I'm not sure there is a good rule of thumb for shock cord length.
If you believe "blow it out or blow it up " and drogueless recovery, then i think you need +5 times rocket length for both shock cords and lots of prayers. The length will compensate for the too large of charges and the shock involved at deployment. Without a drogue to keep the fin can above the payload, the long cord will cause extreme loads on the anchors when the main chute opens and stops while the fin can fall the full length of those cords and hits bottom very hard. This isn't usually an issue with smaller rockets, but as you get bigger and heavier it can bite you.

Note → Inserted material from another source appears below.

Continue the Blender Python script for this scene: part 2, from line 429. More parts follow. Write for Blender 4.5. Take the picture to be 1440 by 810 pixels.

Watch your recovery. The longest part of the flight is usually the fall from apogee to main deployment. You can get a ballistic flight profile after the apogee charge opens the rocket. When the payload comes down point first and drags the fin can, it's ballistic. Maybe not as fast as if the rocket was together, but it's probably a lot faster then you designed for. When that happens, if the fin can doesn't hit and collapse the main after it opens, it drops to the end of the shock cords. The longer the cords, the more the main slows while the fin can falls and the greater the difference in speed when the fin can finally hits the end of the cords. Of course when the main opens and the fin can doesn't foul the main or break off the cord when it hits bottom and everything comes down together, the LCO usually says "Great Flight", everyone claps and nobody pays any attention to the fact the flight was really a near miss.
If you use a reasonable apogee charge and a drogue chute to keep the payload above the fin can the whole way down, you can use shock cords that are 2 times the rocket length or less and not have any issues.
The idea of a cord length as long as the highest tree is kind of tongue in cheek and doesn't work most of the time. Every time I've landed in a tree, it's draped across the tree and the nose cone is just as high as the fin can. You would have to have a cord at least 2 times the tree height to have any chance of aiding recovery and that is only if it lands in a lone tree. If it's a cluster of trees or a woods, it just drapes across more trees and makes the whole recovery process tougher.
As you can see, my opinions on recovery don't follow the majority so take them any way you want.
Good luck and I hope you have lots of great flights.